Laban is one of the worst models of leadership recorded in the Bible. He was a perverse father who coldly and cruelly betrayed his own daughter on her wedding night. Rachel had to wait seven years to marry her beloved groom and then on her wedding night, her father replaced her and put her older sister in the honeymoon suite!

With absolutely no scruples, Laban took advantage of Jacob by using and abusing his own daughters, throwing them into the moral arena of polygamy as always seeking his own financial interests. Laban embodies the greatest expression of those who strive to attain their own selfish objectives at any price. Therefore, Laban’s manipulative ways superseded those of Jacob. If Jacob considered himself a great con artist, Laban had a PhD in the art of deception!

Jacob cheated his own brother and thought that he could simply skip town and everything would be fine. God did not approve of his attitude, and for twenty years, Jacob had to reap the bitter fruit of what he had sown: a slow and bitter process of reproof. Through this process, he learned to see himself in Laban. Finally, he began to sanctify his motivations and rescue his identity.

The great and awful truth is that God has a Laban for each Jacob! Just call it the law of the mirror. God knows how to make us recognize who we are. Our greatest problem is not Laban who is outside of us, but the Jacob within us!
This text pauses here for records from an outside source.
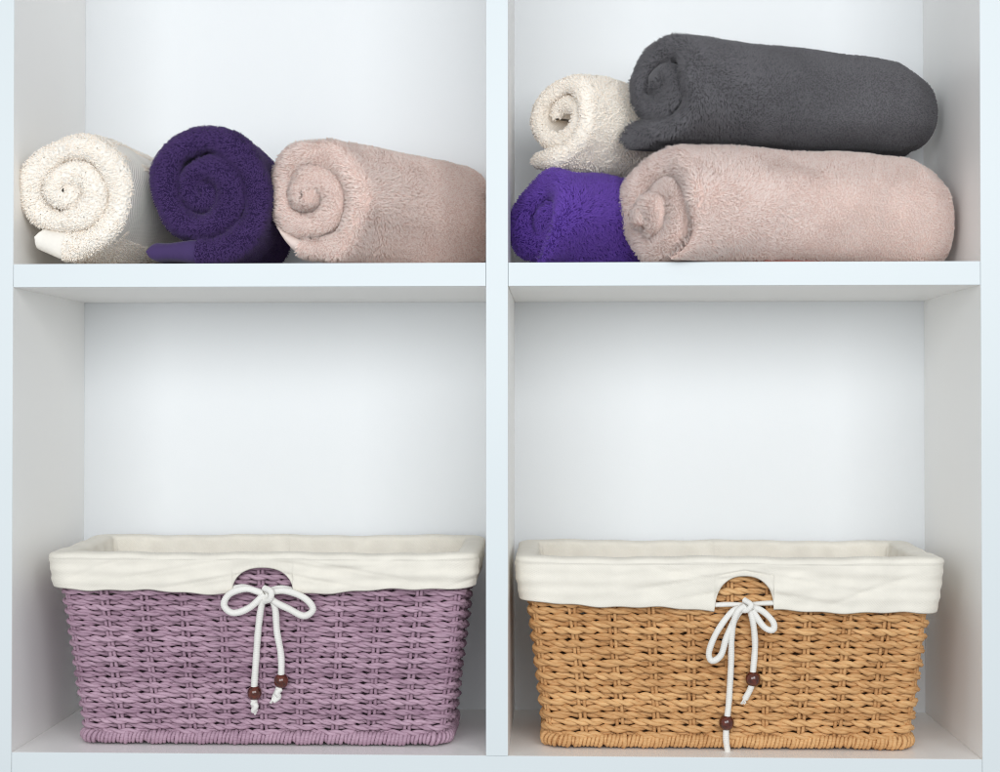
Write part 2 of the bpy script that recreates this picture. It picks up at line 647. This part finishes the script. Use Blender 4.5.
    if in_hem.any():
        ends = np.arange(m) + (n - 1) * m
        cap = np.stack([ends, np.roll(ends, -1), np.full(m, len(P))], -1)
        used = np.unique(Q[in_hem])
        remap = -np.ones(len(P) + 1, int)
        remap[used] = np.arange(len(used))
        remap[len(P)] = len(used)
        Vh = np.concatenate([P[used], cen[None]])
        link_mesh('hem', Vh, remap[Q[in_hem]], remap[cap], hem_mat, root, True, None, np.concatenate([uv[used], uv[-1:]]))
    return root


def towel_colors(name, root, tip, cloth, hem=None, waffle=0.0, soft=0.62, trans=0.0):
    return (cloth_mat(name + '_cloth', cloth, waffle=waffle, dist=0.0007), fuzz_mat(name + '_pile', root, tip, soft, trans),
            cloth_mat(name + '_hem', hem or cloth, dist=0.0003))


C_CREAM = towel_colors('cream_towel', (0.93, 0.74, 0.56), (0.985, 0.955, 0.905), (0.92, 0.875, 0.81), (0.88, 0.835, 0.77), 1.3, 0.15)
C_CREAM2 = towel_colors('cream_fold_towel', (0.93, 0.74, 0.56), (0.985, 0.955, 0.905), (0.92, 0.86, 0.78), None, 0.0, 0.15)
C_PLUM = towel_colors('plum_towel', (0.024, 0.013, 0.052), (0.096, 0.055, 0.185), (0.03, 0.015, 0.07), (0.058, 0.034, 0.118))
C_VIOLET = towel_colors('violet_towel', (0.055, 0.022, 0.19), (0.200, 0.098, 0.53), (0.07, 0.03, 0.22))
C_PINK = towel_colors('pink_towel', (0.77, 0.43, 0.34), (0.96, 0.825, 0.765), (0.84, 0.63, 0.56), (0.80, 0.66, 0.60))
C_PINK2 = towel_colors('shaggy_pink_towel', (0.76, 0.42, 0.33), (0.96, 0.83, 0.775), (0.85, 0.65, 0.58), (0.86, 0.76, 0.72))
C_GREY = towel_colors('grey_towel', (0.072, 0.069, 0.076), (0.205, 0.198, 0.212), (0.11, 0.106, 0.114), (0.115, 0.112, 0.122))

deg = math.radians
ZS = Z_SHT + 0.0004

# left bay
rolled('cream towel roll with a textured side, beside the left wall of the left bay', (-0.4750, 0.008, ZS), deg(-9), 0.058, 0.0215, 2.25, 0.2,
       C_CREAM, flap=0.026, hem_from=0.15, tele=0.003, seed=3, fur=0.0024, fur_w=0.0007, density=480000, comb=0.4, rnd=0.85, lump=0.0022,
       bald=lambda kind, a, ph, p, i, o: (kind != 1) & (a > 0.012) & (i > 0.5) & (np.mod(ph + 180, 360) - 180 > -42 + RNG.normal(0, 6, len(ph))) & (np.mod(ph + 180, 360) - 180 < 50 + RNG.normal(0, 16, len(ph))),
       flap_t=0.75, flap_round=0.35, flap_lift=0.008, ring_var=0.10, taper=0.0, height=0.1285, squash=0.96)
rolled('dark plum towel roll standing between the cream roll and the pink roll', (-0.3440, 0.004, ZS), deg(-1), 0.0605, 0.0215, 2.4, 0.2,
       C_PLUM, sheet=0.0200, flap=0.042, hem_from=0.12, tele=-0.005, seed=8, fur=0.0040, fur_w=0.00055, density=800000, comb=0.45, rnd=0.45, flap_t=0.9, flap_round=1.0,
       taper=0.12, ring_var=0.13, lump=0.003, height=0.1320, pinch=0.0, squash=1.02)
rolled('pink towel roll lying at an angle against the centre divider in the left bay', (-0.2390, 0.010, ZS), deg(-33), 0.0575, 0.0215, 2.3, 0.238,
       C_PINK, sheet=0.0203, flap=0.0, phi_end=deg(-140), thin_end=0.22, hem_n=5, slant=0.22, tele=0.008, seed=5, fur=0.0047, fur_w=0.00054, density=700000, comb=0.65, rnd=0.42,
       taper=-0.05, smooth_far=0.4, lump=0.003, ring_var=0.13, height=0.1215, squash=0.94, wall_x=X1, cap_fur=0.95)
# right bay
rolled('bright violet towel roll tucked under the cream roll beside the centre divider', (-0.0300, 0.052, ZS), deg(-50), 0.0455, 0.0215, 1.7, 0.17,
       C_VIOLET, flap=0.0, sheet=0.0175, phi_end=deg(-75), thin_end=0.4, slant_z=0.25, tele=-0.016, seed=12, fur=0.0044, fur_w=0.0005, density=760000, comb=0.55, rnd=0.42, ring_var=0.16, lump=0.0036,
       squash=0.9, height=0.0955)
rolled('cream towel roll with a hollow centre, lying on top of the violet roll', (-0.0030, 0.078, ZS + 0.0965), deg(-44), 0.0445, 0.0155, 1.75, 0.18,
       C_CREAM2, flap=0.032, tele=-0.012, seed=21, fur=0.0024, fur_w=0.00065, density=480000, comb=0.5, rnd=0.85, ring_var=0.16, lump=0.0026,
       squash=1.0, flap_t=0.9, height=0.1015)
pink = rolled('shaggy pink towel roll lying underneath the grey roll in the right bay', (0.0960, 0.020, ZS), deg(-71), 0.0535, 0.0225, 2.3, 0.302,
              C_PINK2, flap=0.0, sheet=0.0188, phi_end=deg(-62), thin_end=0.45, taper=-0.03, slant=0.32, slant_z=0.30, tele=0.012, seed=37, fur=0.0048, fur_w=0.00048, density=840000, comb=0.6, rnd=0.42, dome=0.05,
              dome_amt=0.4, smooth_far=0.4, lump=0.0024, ring_var=0.17, tele_n=0.005, height=0.115, cap_fur=1.2, wall_x=X3,
              bald=lambda kind, a, ph, p, i, o: (kind == 1) & (o < 0.3) & (((i > 0.10) & (i < 0.2)) | ((i > 0.38) & (i < 0.47))))
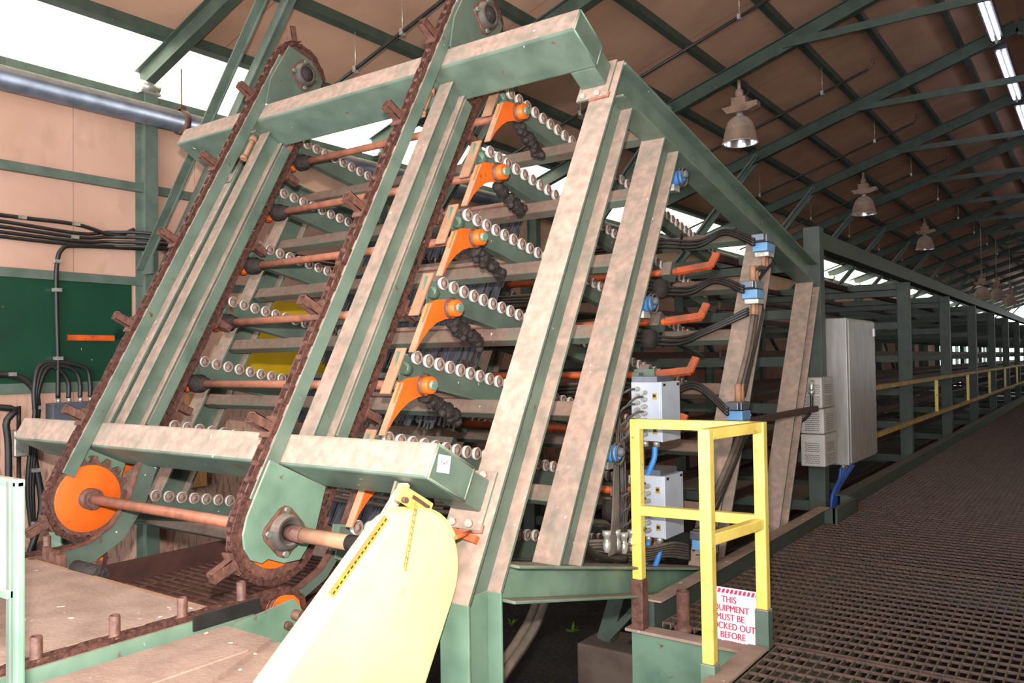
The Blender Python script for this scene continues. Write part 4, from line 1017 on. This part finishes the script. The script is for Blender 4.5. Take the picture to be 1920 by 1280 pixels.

We all need a “mirror”!

God began to excavate Jacob’s heart until he understood that he needed to return to the starting point and resolve the conflict that he caused with his brother. Independently of how much time has passed, we will have to return to the starting point where God first reproved us and retake the test.

After Jacob deceived his brother, he fled for twenty years to the back side of the desert far from his home. There he learned to finally accept divine correction. So he returned home, humbled himself and met with his brother, doing his part to restore the relationship. Only then, did God approve Jacob and restore his identity. His name became Israel: the name of the nation created by God. He perpetuated the promise of the coming Messiah, and in this way caused the fulfillment of God’s Word in his life.

We will all reap everything that we have planted. No one escapes reaping what he or she has sown. If we sow to the flesh, we will reap corruption as a testimony to God’s reproof. If we sow to the spirit, we will reap life and peace as a testimony to his divine approval.

We must all face and resolve all pending problems in our lives that bring on divine disapproval. We can never escape the precise laws that govern the spiritual world. It doesn’t matter how well we are able to disguise our mistakes, or how far we are able to flee, we will be handcuffed by reproof. The best option is to return to the starting point, to the place where we lost that acts, no matter how painful it is.